*PROBLEM REQUIREMENTS*: Everything from the first line of the data through the line with "Yq = xw*F/(px-CX);" is to be echoed exactly, minus the pictures.
## begin INFORMATION SUPPLIED
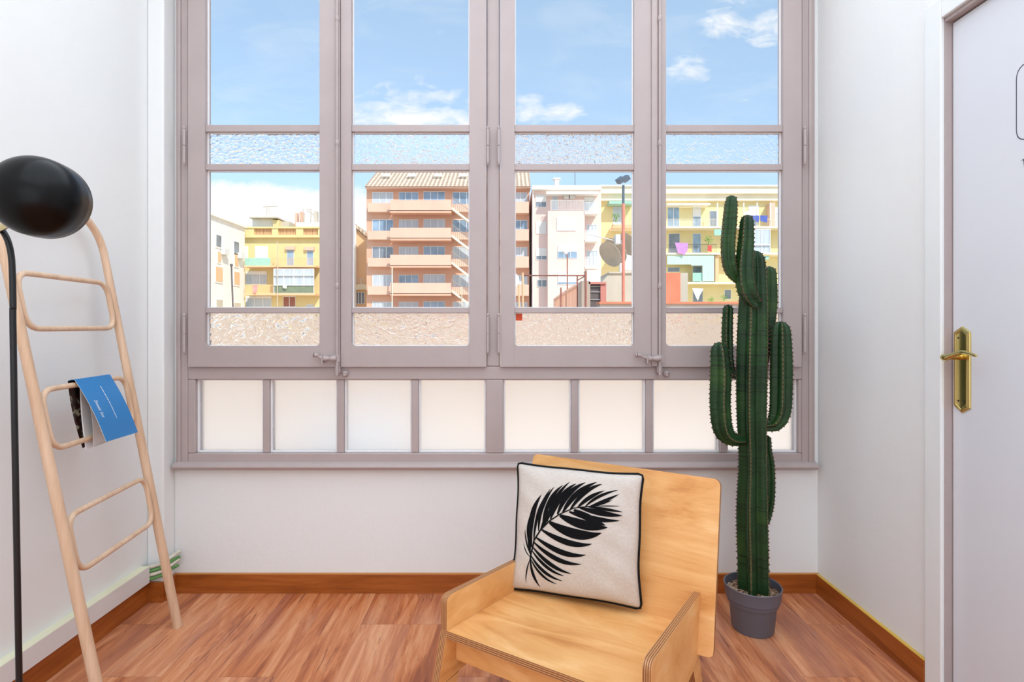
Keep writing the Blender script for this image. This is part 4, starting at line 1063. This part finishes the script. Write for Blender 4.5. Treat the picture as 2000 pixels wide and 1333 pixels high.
# white block, its flank towards us ------------------------------------------
xw = pX(478, 59); y_n, y_f = 46, 59; zt = pZ(446, 59)
r = thing('apartment_block', 'bright white apartment block flank with small windows at the left edge of the window view', 'building', (xw-5, 52, -9))
finish('wall', B((xw-9, xw, y_n, y_f, -9, zt)), E_white, r); finish('roof_edge', B((xw-9.1, xw+.25, y_n-.2, y_f, zt, zt+.25)), E_white, r)
def flank(px, Yq): return xw, Yq
for pxa, pxb, ya, yb, gl in ((421, 430, 460, 482, E_glassd), (456, 465, 473, 495, E_glassd), (424, 430, 492, 512, E_orange), (457, 464, 498, 520, E_orange), (420, 433, 522, 550, E_orange), (456, 466, 532, 556, E_orange), (421, 433, 586, 600, E_grey), (456, 468, 592, 606, E_grey)):
    Ya, Yb_ = xw*F/(pxa-CX), xw*F/(pxb-CX); za, zb_ = pZ(yb, (Ya+Yb_)/2), pZ(ya, (Ya+Yb_)/2)
    f_ = finish('window', B((xw, xw+.08, Ya-.1, Yb_+.1, za-.15, zb_+.1)), E_white, r); finish('pane', B((xw+.05, xw+.11, Ya, Yb_, za, zb_)), gl, f_)
for i, (px, py) in enumerate(((434, 492), (466, 500))):
    Yq = xw*F/(px-CX); tag(finish('air_conditioner', B((xw+.12, xw+.5, Yq-.45, Yq+.45, pZ(py, Yq)-.3, pZ(py, Yq)+.3)), E_ac), ['nearer', 'farther'][i]+' air conditioner box on the flank of the white block', 'air conditioner', 'air conditioners on the white block')

# orange gable house between the ochre and salmon blocks ----------------------
Y = 66; r = building('house', 'orange gabled house with sloping roof left of the salmon block', 'house', Y, 700)
bm = bmesh.new(); prism(bm, [P(688, 1000, Y), P(760, 1000, Y), P(760, 505, Y), P(695, 446, Y), P(688, 446, Y)], (0, 8, 0)); finish('wall', bm, E_orange, r)
bm = bmesh.new(); a, b2 = P(694, 444, Y-.4), P(762, 504, Y-.4); prism(bm, [a, b2, b2+Vector((0, 0, .4)), a+Vector((0, 0, .4))], (0, 8.8, 0)); finish('roof', bm, E_tiles, r)
part('white_gable_edge', E_white, r, (686, 440, 695, 600), Y=Y-.5, th=.6); window(r, 694, 571, 712, 594, Y, 3, E_glassd); part('string_course', E_cream, r, (690, 556, 720, 566), Y=Y-.4, th=.4); window(r, 699, 545, 711, 556, Y, 2, E_orange)

# things standing on the neighbouring roofs ------------------------------------
E_lamp = mat('grey_floodlight', (96, 108, 122), .5, var=.2, scale=9)
Y = 13.6
r = thing('floodlight', 'twin grey floodlight on a tall pole painted red below, in the third casement', 'floodlight', (pX(1217.5, Y), Y, -.35))
bm = bmesh.new(); x_ = pX(1217.5, Y); tube(bm, [(x_, Y, -.35), (x_, Y, pZ(398, Y))], .040, 12); finish('pole', bm, E_redrail, r, smooth=True, auto=.6)
bm = bmesh.new(); tube(bm, [(x_, Y, pZ(398, Y)), (x_, Y, pZ(362, Y))], .033, 12); finish('pole_top', bm, E_lamp, r, smooth=True, auto=.6)
for dx, dz, dy in ((-.085, .02, -.06), (.075, .09, .06)):
    M = Matrix.Translation((x_+dx, Y+dy, pZ(356, Y)+dz)) @ Matrix.Rotation(-.62, 4, 'Y') @ Matrix.Rotation(.35, 4, 'X')
    bm = bmesh.new(); box(bm, -.085, .085, -.10, .10, -.045, .075); bmesh.ops.transform(bm, matrix=M, verts=bm.verts); hd = finish('lamp_head', bm, E_lamp, r, bevel=.01)
    bm = bmesh.new(); box(bm, -.075, .075, -.09, .09, -.052, -.045); bmesh.ops.transform(bm, matrix=M, verts=bm.verts); finish('lens', bm, mat('floodlight_lens', (216, 210, 192), .3), hd)
r = thing('satellite_dish_cluster', 'cluster of taupe dish aerials and white tank behind the floodlight pole', 'dish aerials', (pX(1205, 15), 15, -.35))
def dish(px, py, Yq, rpx, az_, tilt, nm='dish'):
    R = rpx/F*Yq; M = Matrix.Translation(P(px, py, Yq)) @ Matrix.Rotation(az_, 4, 'Z') @ Matrix.Rotation(PI/2+tilt, 4, 'X')
    bm = bmesh.new(); lathe(bm, [(0, .0)]+[(R*k/8, .22*R*(k/8)**2) for k in range(1, 9)]+[(R*1.03, .22*R)]+[(R*k/8, .22*R*(k/8)**2-.025) for k in range(8, 0, -1)]+[(0, -.025)], 28, M)
    return finish(nm, bm, E_dish, r, smooth=True, auto=.5)
dish(1195, 495, 17.0, 26, -1.0, .55); dish(1206, 487, 17.4, 27, -1.12, .6); dish(1229, 475, 17.8, 24, -1.15, .5)
bm = bmesh.new(); tube(bm, [P(1212, 470, 17.9), Vector((pX(1212, 17.9), 17.9, -.35))], .05, 10); tube(bm, [P(1212, 510, 17.9), P(1198, 497, 17.2)], .03, 8); finish('mast', bm, E_ac, r)
bm = bmesh.new(); lathe(bm, [(0, 0), (.30, 0), (.32, .03), (.32, .95), (.30, 1.0), (0, 1.06)], 28, Matrix.Translation(P(1228, 531, 19))); finish('tank', bm, E_white, r, smooth=True, auto=.5)
bm = bmesh.new(); tube(bm, [P(1150, 458, 15.4), P(1207, 472, 15.4)], .015, 6); box(bm, pX(1203, 15.3), pX(1212, 15.3), 15.3, 15.5, pZ(476, 15.3), pZ(458, 15.3)); finish('receiver_arm', bm, E_ac, r)
Y = 14.5
r = thing('rooftop_shed', 'low grey rendered roof hut with slanted left edge behind the floodlight pole', 'shed', (pX(1215, Y), Y+.6, -.35))
bm = bmesh.new(); prism(bm, [(pX(1172, Y), Y, -.35), (pX(1300, Y), Y, -.35), P(1300, 533, Y), P(1191, 533, Y), P(1172, 556, Y)], (0, 1.6, 0)); finish('wall', bm, E_grey, r)
bm = bmesh.new(); fb(bm, 1189, 531.5, 1302, 534, Y-.05, 1.7); finish('roof_edge', bm, E_grey, r)
r = thing('rooftop_doorway', 'small roof hut with dark barred gate in a red frame', 'hut', (pX(1166, 12.5), 12.8, -.35))
Y = 12.5; bm = bmesh.new(); fb(bm, 1153, 556, 1176, 760, Y, .6); finish('gate_opening', bm, E_dk, r)
bm = bmesh.new(); fb(bm, 1150, 551, 1184, 555, Y-.1, .9); fb(bm, 1173, 555, 1184, 760, Y-.06, .7); finish('red_frame', bm, plaster('red_brick_render', (208, 136, 122)), r)
bm = bmesh.new()
for yy_ in (559, 570, 585): fb(bm, 1154, yy_, 1173, yy_+1.0, Y-.03, .02)
finish('gate_bars', bm, E_ac, r)
bm = bmesh.new(); fb(bm, 1136, 549, 1153, 760, Y-.1, .8); finish('side_wall', bm, E_beige, r)
tag(part('roof_cabinet', E_ac, None, (1146, 528, 1173, 551), Y=12.7, th=.5), 'white metal cabinet on top of the roof hut with the red frame', 'cabinet')
Y = 11.0
tag(finish('chimney_stack', B((pX(1296, Y), pX(1329, Y), Y, Y+.5, -.35, pZ(533, Y))), E_red), 'orange red painted chimney stack in the right casement', 'chimney')
tag(finish('chimney_stack', B((pX(1329.5, Y), pX(1344, Y), Y+.02, Y+.5, -.35, pZ(533, Y))), E_grey), 'beige rendered chimney stack beside the orange red one', 'chimney')
# rusty washing line frame, slatted fence and thin lamp
def post(px, ytop, Yq, lab, rr=.018, m_=None):
    bm = bmesh.new(); tube(bm, [(pX(px, Yq), Yq, -.35), P(px, ytop, Yq)], rr, 8); tag(finish('fence_post', bm, m_ or E_rust, smooth=True, auto=.6), lab, 'post', 'rusty posts of the roof fence')
post(1020.5, 534, 12, 'rusty post at the left end of the washing line bar'); post(1144, 530, 11.5, 'thickest rusty post at the right end of the washing line bar', .026)
post(1095.5, 562, 14, 'short rusty fence post, leftmost of the slatted fence', .022); post(1127.5, 539, 12.6, 'thin rusty fence post between the lamp and the thickest post')
bm = bmesh.new(); tube(bm, [P(1020.5, 538.5, 12), P(1144, 538.5, 11.5)], .016, 8); tube(bm, [P(1127.5, 548, 12.5), P(1144, 539, 11.5)], .012, 8); tag(finish('washing_line_bar', bm, E_rust, smooth=True), 'thin rusty horizontal bar joining the roof posts', 'bar')
bm = bmesh.new()
for k in range(19):
    s_ = k/18; Yq = 17-3.5*s_; px = 1083+51*s_; yt = 583-31*s_-2*math.sin(PI*s_)
    tube(bm, [(pX(px, Yq), Yq, -.35), P(px, yt, Yq)], .03, 5)
a, b2 = P(1083, 586, 17), P(1134, 556, 13.5); tube(bm, [a, b2], .03, 6)
tag(finish('slatted_fence', bm, E_salmon, smooth=False), 'slatted wooden roof fence rising to the right towards the hut', 'fence')
Y = 16
r = thing('lamp_post', 'thin lamp post with white lamp head in front of the pale rose house', 'lamp post', (pX(1108, Y), Y, -.35))
bm = bmesh.new(); tube(bm, [(pX(1108, Y), Y, -.35), P(1108, 497, Y)], .018, 8); finish('pole', bm, E_rust, r)
bm = bmesh.new(); M = Matrix.Translation(P(1104, 491, Y)) @ Matrix.Rotation(.7, 4, 'Y'); box(bm, -.09, .09, -.08, .08, -.05, .05); bmesh.ops.transform(bm, matrix=M, verts=bm.verts); finish('lamp_head', bm, E_white, r, bevel=.01)
Y = 20
bm = bmesh.new(); tube(bm, [P(456.5, 640, Y), P(452, 519, Y)], [.03, .03], 8); tube(bm, [P(452, 520, Y), P(452, 516, Y)], .055, 8); tag(finish('roof_pole', bm, E_dk), 'thin dark leaning pole in front of the white block', 'pole')
Y = 11.5
r = thing('parasol_base', 'pale bamboo poles with hanging white cloth at the left of the third casement', 'poles', (pX(1016, Y), Y, -.35))
for a, b2 in ((1015, 1013.5), (1022, 1021)):
    bm = bmesh.new(); tube(bm, [(pX(a, Y), Y, -.35), P(b2, 533 if a > 1016 else 556, Y)], .02, 8); finish('bamboo_pole', bm, E_orange, r)
bm = bmesh.new(); prism(bm, [P(1005, 532, Y-.1), P(1013, 540, Y-.1), P(1015, 552, Y-.1), P(1008, 560, Y-.1), P(1003, 556, Y-.1)], (0, .03, 0)); finish('cloth', bm, E_wcloth, r)
# a covered white cistern on the terrace, blurred by the frosted panes
cx_, cy_ = pX(705, 5.9), 5.9
r = thing('terrace_cistern', 'white lidded cistern with a blue grey base on the terrace, blurred behind the frosted panes', 'cistern', (cx_, cy_, -.35))
bm = bmesh.new(); lathe(bm, [(0, .22), (.52, .22), (.55, .24), (.55, .38), (.52, .41), (0, .44)], 32, Matrix.Translation((cx_, cy_, -.35))); finish('lid', bm, mat('bright_white_paint', (253, 253, 252), .6), r, smooth=True, auto=.5)
bm = bmesh.new(); lathe(bm, [(0, 0), (.50, 0), (.52, .22), (0, .22)], 32, Matrix.Translation((cx_, cy_, -.35))); finish('tub', bm, mat('blue_grey_plastic', (130, 152, 172), .5), r, smooth=True, auto=.5)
## end INFORMATION SUPPLIED
*RESPONSE*:
Keep writing the Blender script for this image. This is part 4, starting at line 1063. This part finishes the script. Write for Blender 4.5. Treat the picture as 2000 pixels wide and 1333 pixels high.
# white block, its flank towards us ------------------------------------------
xw = pX(478, 59); y_n, y_f = 46, 59; zt = pZ(446, 59)
r = thing('apartment_block', 'bright white apartment block flank with small windows at the left edge of the window view', 'building', (xw-5, 52, -9))
finish('wall', B((xw-9, xw, y_n, y_f, -9, zt)), E_white, r); finish('roof_edge', B((xw-9.1, xw+.25, y_n-.2, y_f, zt, zt+.25)), E_white, r)
def flank(px, Yq): return xw, Yq
for pxa, pxb, ya, yb, gl in ((421, 430, 460, 482, E_glassd), (456, 465, 473, 495, E_glassd), (424, 430, 492, 512, E_orange), (457, 464, 498, 520, E_orange), (420, 433, 522, 550, E_orange), (456, 466, 532, 556, E_orange), (421, 433, 586, 600, E_grey), (456, 468, 592, 606, E_grey)):
    Ya, Yb_ = xw*F/(pxa-CX), xw*F/(pxb-CX); za, zb_ = pZ(yb, (Ya+Yb_)/2), pZ(ya, (Ya+Yb_)/2)
    f_ = finish('window', B((xw, xw+.08, Ya-.1, Yb_+.1, za-.15, zb_+.1)), E_white, r); finish('pane', B((xw+.05, xw+.11, Ya, Yb_, za, zb_)), gl, f_)
for i, (px, py) in enumerate(((434, 492), (466, 500))):
    Yq = xw*F/(px-CX); tag(finish('air_conditioner', B((xw+.12, xw+.5, Yq-.45, Yq+.45, pZ(py, Yq)-.3, pZ(py, Yq)+.3)), E_ac), ['nearer', 'farther'][i]+' air conditioner box on the flank of the white block', 'air conditioner', 'air conditioners on the white block')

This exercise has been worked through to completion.